Ein unter Soldaten beliebtes Sprichwort ist „Si vis pacem para bellum.“ Wörtlich übersetzt lautet es: „Wenn du Frieden willst, bereite Krieg vor.“ In der Ukraine ist man bereits im Krieg. Nachdem Russland 2014 die Krim annektiert hatte, bereitete man sich vor. Das Ergebnis sieht man: Statt die Ukraine 2022 in drei Tagen einzunehmen, verlor Russland in drei Jahren knapp eine Million einsatzfähige Soldaten. Sie sind nun tot oder schwer verwundet. 

Doch ein Land im Krieg kann nicht einfach eine Pause machen. Man muss weiter vorbereitet sein. In jedem Alter. „Ich musste so Tarnnetze für einen Panzer knoten in der Schule, also jede Schule für einen Panzer.“ erklärt mir ein junger Mitarbeiter des Verteidigungsministeriums in Kyiv. „Und jetzt müssen die Schulkinder lernen, was Krieg bedeutet. Das ist nicht schön – aber besser, sie wissen, wie es geht“. 

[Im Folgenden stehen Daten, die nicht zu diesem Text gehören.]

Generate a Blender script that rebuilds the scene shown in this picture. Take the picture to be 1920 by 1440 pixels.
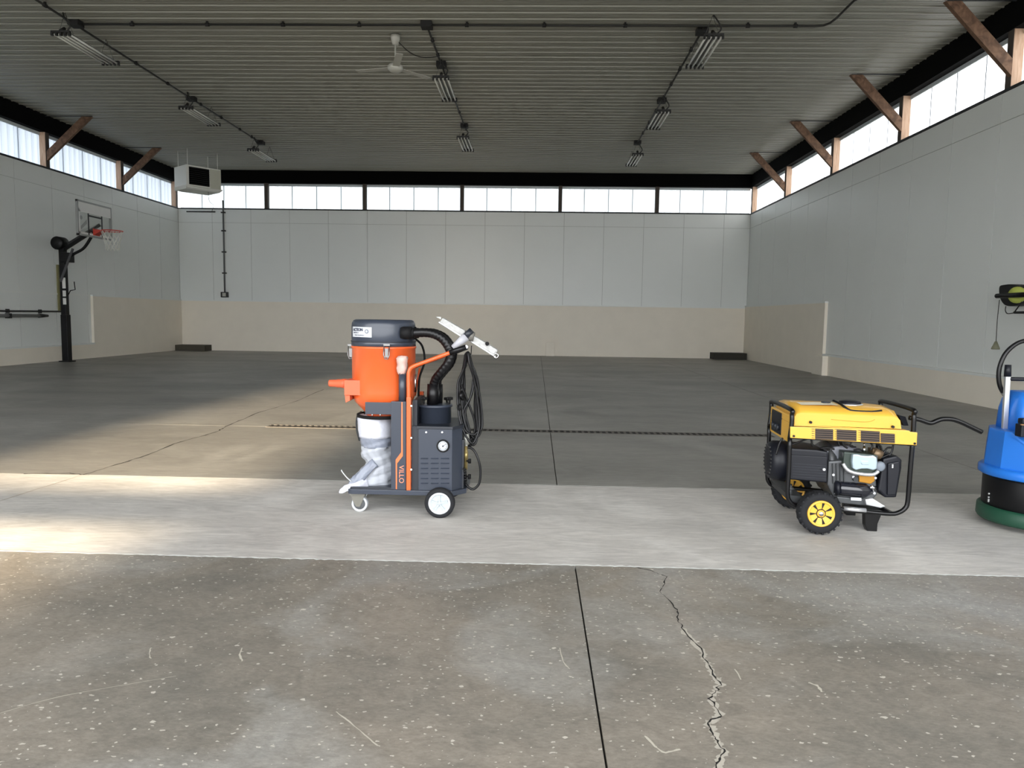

Eine Nation rüstet ihre Jugend

Angesichts des anhaltenden Konflikts hat die Ukraine begonnen, die militärische Ausbildung ihrer Schulkinder zu intensivieren. Diese Maßnahme, die von einigen als notwendige Vorbereitung auf die Verteidigung des eigenen Landes angesehen wird, wirft gleichzeitig Fragen hinsichtlich der Auswirkungen auf die psychische Gesundheit und Wohlbefinden auf. Wobei dieses durch den Krieg, die täglichen Alarme und die Bomben eh schon in Mitleidenschaft gezogen wurde. 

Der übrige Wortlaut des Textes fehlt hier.